Exercise prompt: Present each line of the entries below that holds the word "parts".

------------------------------------

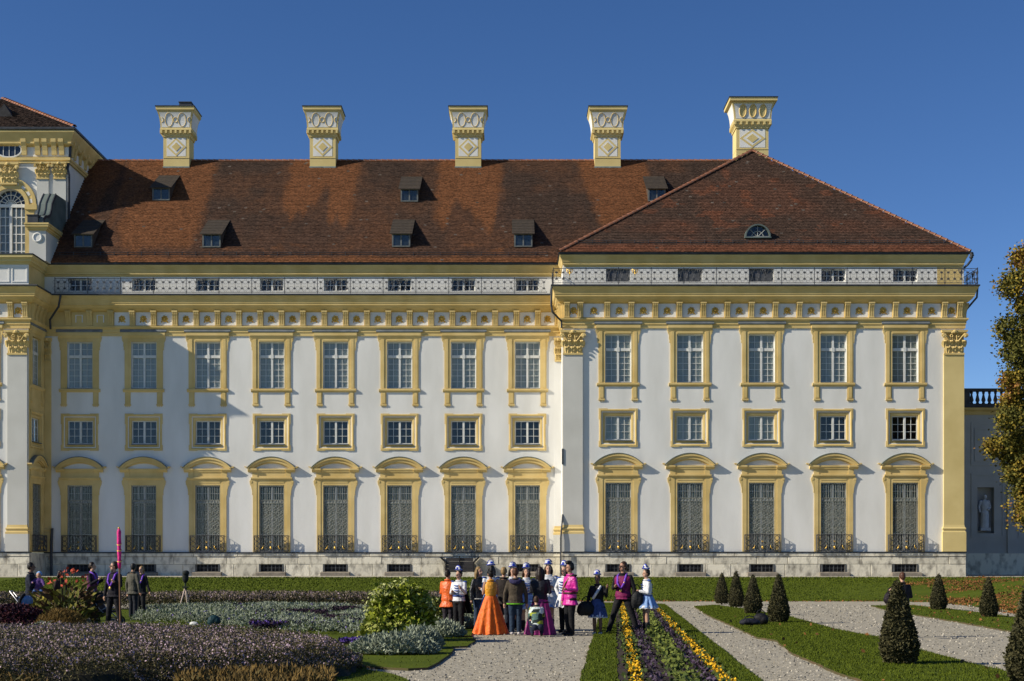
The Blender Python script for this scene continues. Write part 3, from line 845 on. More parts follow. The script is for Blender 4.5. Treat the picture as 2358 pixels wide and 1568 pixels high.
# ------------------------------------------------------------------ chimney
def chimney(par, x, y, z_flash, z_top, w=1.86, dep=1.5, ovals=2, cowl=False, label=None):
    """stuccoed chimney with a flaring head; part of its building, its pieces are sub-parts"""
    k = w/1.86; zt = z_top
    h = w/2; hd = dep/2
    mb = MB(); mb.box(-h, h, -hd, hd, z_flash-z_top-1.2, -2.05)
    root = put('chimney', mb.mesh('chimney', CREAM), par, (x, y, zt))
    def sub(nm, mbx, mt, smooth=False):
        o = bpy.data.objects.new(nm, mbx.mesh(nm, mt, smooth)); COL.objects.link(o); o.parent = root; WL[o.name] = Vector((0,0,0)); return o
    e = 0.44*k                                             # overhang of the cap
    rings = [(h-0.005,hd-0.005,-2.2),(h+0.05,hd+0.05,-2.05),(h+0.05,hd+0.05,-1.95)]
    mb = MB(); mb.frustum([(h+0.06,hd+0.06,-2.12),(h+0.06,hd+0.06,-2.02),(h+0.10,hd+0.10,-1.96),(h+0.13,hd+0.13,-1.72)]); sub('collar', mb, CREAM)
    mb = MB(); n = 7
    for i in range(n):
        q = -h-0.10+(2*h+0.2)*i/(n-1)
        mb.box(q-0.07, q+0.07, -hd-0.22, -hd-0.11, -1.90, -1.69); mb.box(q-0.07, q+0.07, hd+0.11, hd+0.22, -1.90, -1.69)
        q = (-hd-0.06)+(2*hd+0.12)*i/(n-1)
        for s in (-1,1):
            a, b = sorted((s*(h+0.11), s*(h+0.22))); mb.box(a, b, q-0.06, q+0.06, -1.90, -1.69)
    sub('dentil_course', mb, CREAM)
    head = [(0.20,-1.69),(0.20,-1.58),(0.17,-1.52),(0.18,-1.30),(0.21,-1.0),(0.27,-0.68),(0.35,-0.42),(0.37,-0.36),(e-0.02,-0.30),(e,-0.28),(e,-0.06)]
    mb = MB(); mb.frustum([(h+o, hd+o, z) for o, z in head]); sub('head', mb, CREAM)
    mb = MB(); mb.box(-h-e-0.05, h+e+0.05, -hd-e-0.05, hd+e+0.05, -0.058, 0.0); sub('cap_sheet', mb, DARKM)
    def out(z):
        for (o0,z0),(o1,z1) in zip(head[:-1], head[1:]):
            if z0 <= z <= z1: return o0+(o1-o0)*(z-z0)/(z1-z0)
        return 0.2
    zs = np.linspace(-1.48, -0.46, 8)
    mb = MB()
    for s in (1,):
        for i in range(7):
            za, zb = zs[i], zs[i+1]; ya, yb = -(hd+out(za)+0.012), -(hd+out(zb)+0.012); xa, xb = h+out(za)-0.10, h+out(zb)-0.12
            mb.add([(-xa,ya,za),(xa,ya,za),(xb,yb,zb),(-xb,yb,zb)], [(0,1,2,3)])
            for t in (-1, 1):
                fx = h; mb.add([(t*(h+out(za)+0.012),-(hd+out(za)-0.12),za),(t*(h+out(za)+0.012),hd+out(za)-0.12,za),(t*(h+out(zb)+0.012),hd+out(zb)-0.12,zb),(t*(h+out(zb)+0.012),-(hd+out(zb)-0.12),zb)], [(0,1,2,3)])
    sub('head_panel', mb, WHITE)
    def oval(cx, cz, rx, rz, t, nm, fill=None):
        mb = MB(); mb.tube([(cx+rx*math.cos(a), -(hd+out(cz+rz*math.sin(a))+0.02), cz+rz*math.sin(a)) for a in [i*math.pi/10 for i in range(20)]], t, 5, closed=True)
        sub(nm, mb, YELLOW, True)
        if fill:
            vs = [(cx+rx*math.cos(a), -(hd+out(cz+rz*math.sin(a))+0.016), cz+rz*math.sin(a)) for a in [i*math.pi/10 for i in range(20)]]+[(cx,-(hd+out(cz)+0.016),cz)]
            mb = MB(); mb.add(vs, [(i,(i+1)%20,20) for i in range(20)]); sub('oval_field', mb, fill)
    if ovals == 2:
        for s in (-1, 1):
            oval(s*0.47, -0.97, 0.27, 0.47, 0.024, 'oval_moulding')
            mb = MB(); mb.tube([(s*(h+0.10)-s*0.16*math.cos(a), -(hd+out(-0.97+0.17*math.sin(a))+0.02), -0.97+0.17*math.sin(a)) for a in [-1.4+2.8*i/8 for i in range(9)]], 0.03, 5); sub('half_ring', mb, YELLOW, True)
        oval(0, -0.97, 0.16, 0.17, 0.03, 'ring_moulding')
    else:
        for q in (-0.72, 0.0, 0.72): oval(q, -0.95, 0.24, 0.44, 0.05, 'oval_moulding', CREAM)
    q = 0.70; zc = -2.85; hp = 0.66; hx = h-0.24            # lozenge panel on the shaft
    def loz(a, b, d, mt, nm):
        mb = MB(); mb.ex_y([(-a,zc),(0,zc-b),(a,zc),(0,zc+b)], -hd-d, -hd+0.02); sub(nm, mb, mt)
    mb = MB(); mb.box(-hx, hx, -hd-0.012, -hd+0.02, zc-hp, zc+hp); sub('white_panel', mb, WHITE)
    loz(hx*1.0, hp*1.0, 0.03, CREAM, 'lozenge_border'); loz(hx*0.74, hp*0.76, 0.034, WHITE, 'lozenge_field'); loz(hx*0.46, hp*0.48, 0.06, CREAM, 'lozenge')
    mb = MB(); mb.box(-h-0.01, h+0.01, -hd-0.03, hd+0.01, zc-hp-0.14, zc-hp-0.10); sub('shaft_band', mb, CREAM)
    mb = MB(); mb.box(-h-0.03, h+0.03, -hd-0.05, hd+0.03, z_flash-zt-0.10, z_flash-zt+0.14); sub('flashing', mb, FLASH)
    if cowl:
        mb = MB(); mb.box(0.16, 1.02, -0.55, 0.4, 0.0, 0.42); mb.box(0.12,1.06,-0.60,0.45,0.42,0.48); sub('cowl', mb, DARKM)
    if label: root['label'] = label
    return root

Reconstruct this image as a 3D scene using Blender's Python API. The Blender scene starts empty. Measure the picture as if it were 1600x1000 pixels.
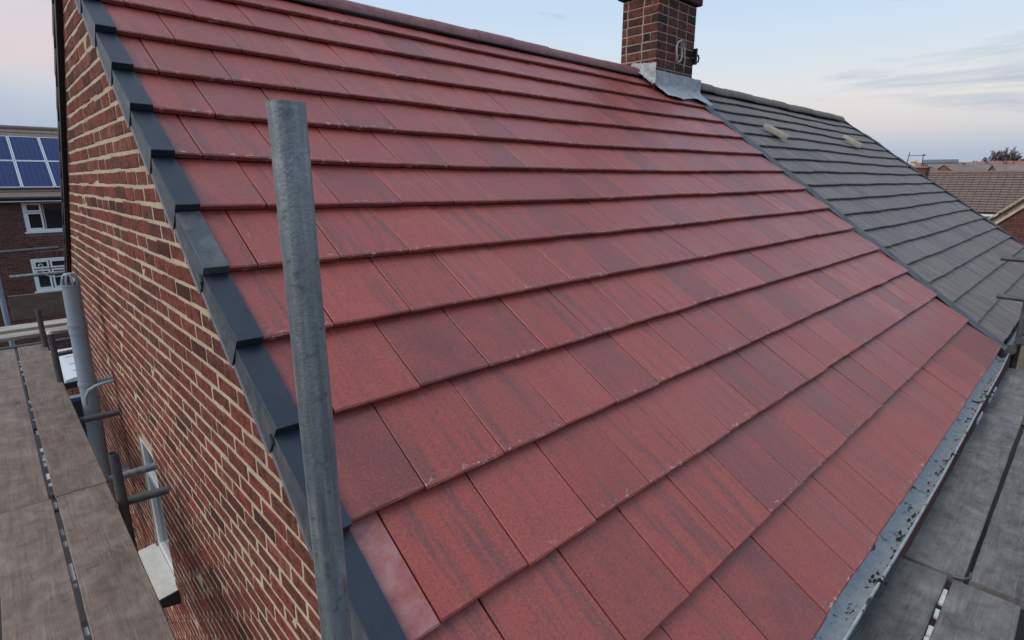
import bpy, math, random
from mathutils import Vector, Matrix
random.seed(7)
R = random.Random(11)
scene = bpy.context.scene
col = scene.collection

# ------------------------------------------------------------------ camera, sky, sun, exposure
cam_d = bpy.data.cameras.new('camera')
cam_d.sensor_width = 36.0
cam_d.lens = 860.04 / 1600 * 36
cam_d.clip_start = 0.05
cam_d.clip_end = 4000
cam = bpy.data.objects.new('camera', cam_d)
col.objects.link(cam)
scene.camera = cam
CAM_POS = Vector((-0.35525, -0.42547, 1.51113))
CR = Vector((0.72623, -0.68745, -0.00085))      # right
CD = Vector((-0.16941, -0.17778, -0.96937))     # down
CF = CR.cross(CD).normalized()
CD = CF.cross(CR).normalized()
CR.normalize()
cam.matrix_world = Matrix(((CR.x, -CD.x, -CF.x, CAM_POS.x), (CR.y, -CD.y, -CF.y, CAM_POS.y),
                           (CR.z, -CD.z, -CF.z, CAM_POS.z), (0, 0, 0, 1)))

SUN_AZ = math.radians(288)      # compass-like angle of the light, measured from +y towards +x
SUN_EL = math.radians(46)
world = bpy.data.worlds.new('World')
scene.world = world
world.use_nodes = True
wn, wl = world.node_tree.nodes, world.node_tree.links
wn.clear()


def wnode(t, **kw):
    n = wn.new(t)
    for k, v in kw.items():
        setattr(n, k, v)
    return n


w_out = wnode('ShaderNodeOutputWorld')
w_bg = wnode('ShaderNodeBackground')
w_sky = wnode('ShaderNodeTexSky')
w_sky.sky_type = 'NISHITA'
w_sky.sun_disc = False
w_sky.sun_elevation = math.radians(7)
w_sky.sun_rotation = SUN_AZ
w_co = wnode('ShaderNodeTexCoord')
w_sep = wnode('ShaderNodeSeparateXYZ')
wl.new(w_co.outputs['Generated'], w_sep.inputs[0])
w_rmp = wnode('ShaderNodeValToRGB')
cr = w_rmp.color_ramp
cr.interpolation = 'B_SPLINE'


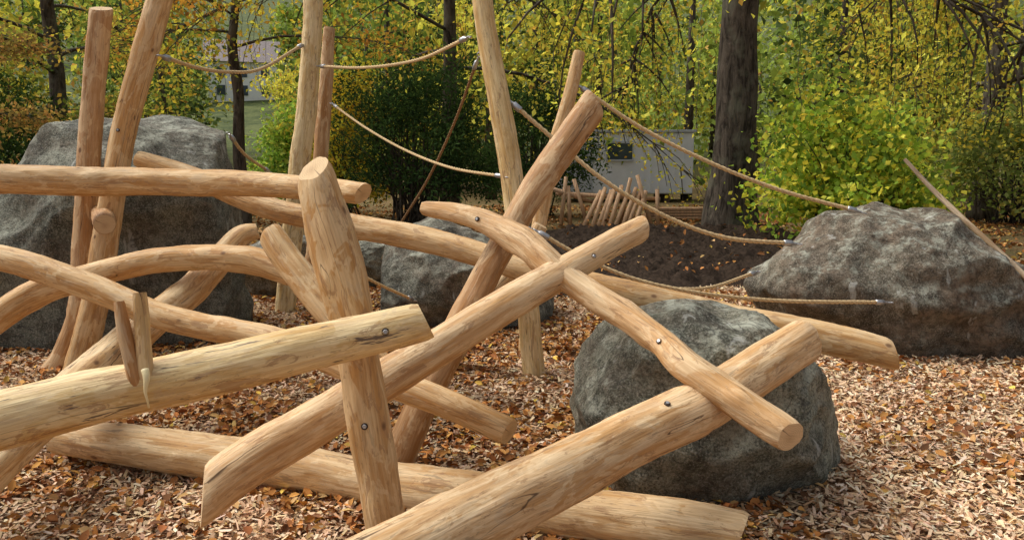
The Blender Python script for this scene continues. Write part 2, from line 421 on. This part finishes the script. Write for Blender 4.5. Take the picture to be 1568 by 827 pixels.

------------------------------------

The output:
The Blender Python script for this scene continues. Write part 3, from line 845 on. More parts follow. The script is for Blender 4.5. Treat the picture as 2358 pixels wide and 1568 pixels high.
    """stuccoed chimney with a flaring head; part of its building, its pieces are sub-parts"""